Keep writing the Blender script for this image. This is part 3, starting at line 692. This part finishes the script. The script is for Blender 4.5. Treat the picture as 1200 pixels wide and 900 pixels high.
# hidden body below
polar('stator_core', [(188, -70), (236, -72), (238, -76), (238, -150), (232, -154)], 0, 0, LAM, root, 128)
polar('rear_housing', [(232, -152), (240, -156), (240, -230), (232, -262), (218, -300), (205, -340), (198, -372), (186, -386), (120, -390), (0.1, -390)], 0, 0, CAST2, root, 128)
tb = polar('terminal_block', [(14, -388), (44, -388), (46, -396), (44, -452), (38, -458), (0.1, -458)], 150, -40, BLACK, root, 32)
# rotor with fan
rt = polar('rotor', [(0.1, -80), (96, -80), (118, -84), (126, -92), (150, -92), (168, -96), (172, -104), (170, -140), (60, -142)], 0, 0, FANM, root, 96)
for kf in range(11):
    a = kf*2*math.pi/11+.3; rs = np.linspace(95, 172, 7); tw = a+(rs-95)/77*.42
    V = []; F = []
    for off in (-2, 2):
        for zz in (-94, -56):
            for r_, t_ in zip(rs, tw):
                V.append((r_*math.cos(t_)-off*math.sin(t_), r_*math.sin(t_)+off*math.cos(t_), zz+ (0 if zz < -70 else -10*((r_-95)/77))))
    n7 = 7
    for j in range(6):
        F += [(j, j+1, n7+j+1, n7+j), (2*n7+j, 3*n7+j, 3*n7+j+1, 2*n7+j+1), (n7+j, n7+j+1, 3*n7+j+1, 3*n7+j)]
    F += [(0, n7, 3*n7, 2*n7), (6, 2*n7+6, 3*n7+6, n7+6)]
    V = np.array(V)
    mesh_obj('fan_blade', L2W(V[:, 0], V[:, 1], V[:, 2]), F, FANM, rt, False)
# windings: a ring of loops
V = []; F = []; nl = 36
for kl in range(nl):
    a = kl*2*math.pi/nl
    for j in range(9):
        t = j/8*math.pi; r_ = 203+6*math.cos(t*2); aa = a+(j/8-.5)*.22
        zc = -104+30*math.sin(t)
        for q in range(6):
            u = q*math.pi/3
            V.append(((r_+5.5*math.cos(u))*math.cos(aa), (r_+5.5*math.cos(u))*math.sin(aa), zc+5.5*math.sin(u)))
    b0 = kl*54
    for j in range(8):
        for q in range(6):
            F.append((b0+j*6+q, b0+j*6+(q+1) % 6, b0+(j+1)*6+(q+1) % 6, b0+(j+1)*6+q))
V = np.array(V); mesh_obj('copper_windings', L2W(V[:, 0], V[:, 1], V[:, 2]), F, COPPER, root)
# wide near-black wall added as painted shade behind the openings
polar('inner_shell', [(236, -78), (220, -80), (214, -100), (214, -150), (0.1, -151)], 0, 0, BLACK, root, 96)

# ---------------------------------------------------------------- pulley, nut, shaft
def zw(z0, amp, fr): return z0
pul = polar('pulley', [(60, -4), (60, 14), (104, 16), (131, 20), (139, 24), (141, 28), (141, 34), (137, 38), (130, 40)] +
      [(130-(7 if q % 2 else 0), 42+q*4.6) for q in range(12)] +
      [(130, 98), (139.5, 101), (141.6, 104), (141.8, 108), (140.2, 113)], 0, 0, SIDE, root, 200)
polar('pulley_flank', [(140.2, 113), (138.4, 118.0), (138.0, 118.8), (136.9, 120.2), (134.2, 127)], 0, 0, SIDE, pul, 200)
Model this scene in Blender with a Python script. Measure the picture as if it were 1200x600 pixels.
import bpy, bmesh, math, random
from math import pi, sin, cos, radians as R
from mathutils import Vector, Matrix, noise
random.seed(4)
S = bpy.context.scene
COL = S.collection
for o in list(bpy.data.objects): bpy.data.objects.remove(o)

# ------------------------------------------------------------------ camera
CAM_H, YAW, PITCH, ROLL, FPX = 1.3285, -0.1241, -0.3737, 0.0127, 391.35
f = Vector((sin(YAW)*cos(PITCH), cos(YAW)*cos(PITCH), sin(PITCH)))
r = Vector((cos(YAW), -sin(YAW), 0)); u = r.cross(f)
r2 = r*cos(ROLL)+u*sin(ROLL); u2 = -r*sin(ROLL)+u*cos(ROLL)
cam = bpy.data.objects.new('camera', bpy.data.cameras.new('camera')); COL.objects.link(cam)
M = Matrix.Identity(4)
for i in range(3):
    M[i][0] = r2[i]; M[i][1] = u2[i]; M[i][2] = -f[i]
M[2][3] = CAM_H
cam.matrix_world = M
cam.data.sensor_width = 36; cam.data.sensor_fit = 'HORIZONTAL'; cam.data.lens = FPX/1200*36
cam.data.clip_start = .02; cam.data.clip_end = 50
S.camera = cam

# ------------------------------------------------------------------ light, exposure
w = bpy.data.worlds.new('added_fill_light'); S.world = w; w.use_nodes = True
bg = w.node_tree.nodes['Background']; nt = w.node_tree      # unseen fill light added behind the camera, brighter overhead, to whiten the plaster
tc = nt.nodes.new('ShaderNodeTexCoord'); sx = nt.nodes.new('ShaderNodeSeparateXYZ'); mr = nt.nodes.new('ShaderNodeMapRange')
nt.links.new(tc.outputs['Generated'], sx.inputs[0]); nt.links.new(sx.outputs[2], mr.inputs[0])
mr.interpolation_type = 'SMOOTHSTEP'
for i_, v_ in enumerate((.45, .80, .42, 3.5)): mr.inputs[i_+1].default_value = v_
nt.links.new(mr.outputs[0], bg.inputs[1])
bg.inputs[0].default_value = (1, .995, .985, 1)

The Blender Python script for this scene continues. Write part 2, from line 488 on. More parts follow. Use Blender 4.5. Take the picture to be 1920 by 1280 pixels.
::::::
### What you should do
Above are the lines; repeat exactly the ones from the line containing "Model this scene" down to the line containing "for o in list(bpy.data.objects): bpy.data.objects.remove(o)", both inclusive.

### Expected answer
Model this scene in Blender with a Python script. Measure the picture as if it were 1200x600 pixels.
import bpy, bmesh, math, random
from math import pi, sin, cos, radians as R
from mathutils import Vector, Matrix, noise
random.seed(4)
S = bpy.context.scene
COL = S.collection
for o in list(bpy.data.objects): bpy.data.objects.remove(o)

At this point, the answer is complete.